Postdoctoral position 2: Climate reconstructions of southern Africa using proxy methods connected with periods of early human behavioural evolution
Reconstructing the ambience of the early human populations during the times of strong cultural innovations is a critical aspect of SapienCE. This may include reconstructing nearby oceanic and coastal marine environments, vegetation, climate parameters and their variability on seasonal to millennial scales in the Southern African region and integrating these with the archaeological records and the modelling work. How did climate change and how could these changes have influenced human occupation, migration and subsistence?

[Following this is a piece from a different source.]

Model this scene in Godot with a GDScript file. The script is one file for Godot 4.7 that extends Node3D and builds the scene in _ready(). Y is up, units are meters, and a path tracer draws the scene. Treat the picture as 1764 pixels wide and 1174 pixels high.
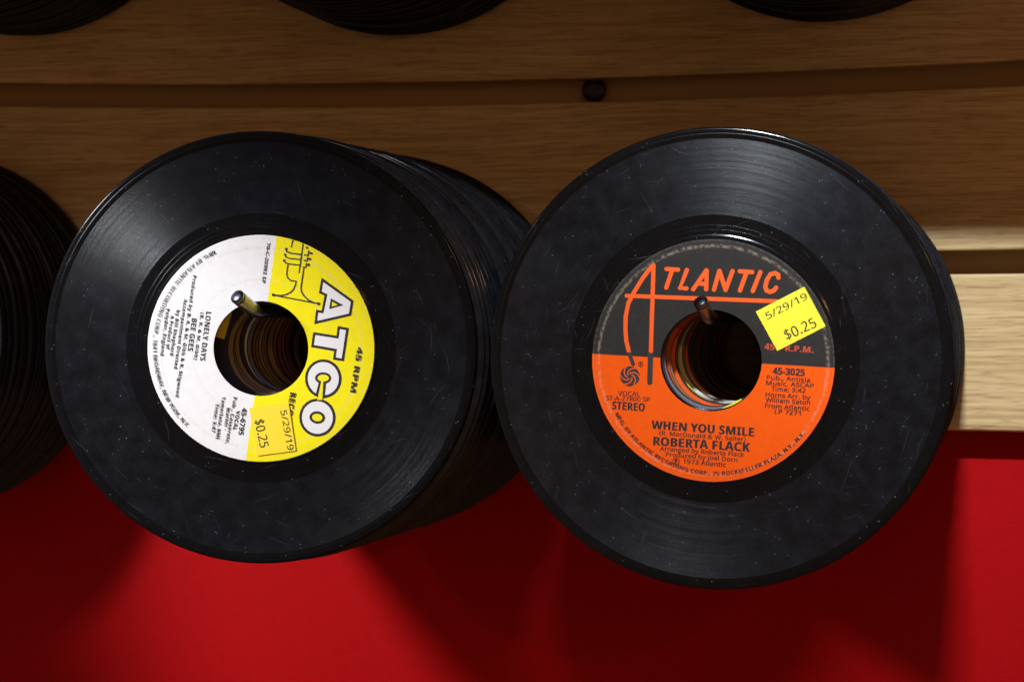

Available supervision team
Eystein Jansen (Main contact), Department of Earth Science University of Bergen (UIB)/NORCE/ SapienCE (Earth Sciences /Paleoclimatology), Margit Simon, Norwegian Research Centre: NORCE/SapienCE (paleoclimate/South African climate-human evolutionary linkages), Nele Meckler, (UIB)/ SapienCE (Earth Sciences /Paleoclimatology), Carin Andersson Dahl NORCE/SapienCE (Earth Sciences /Paleoclimatology)
International linkages and collaborators
- Ian Hall, Cardiff University.
- The Bjerknes Centre offers in addition numerous linkages to the leading international paleoclimate groups.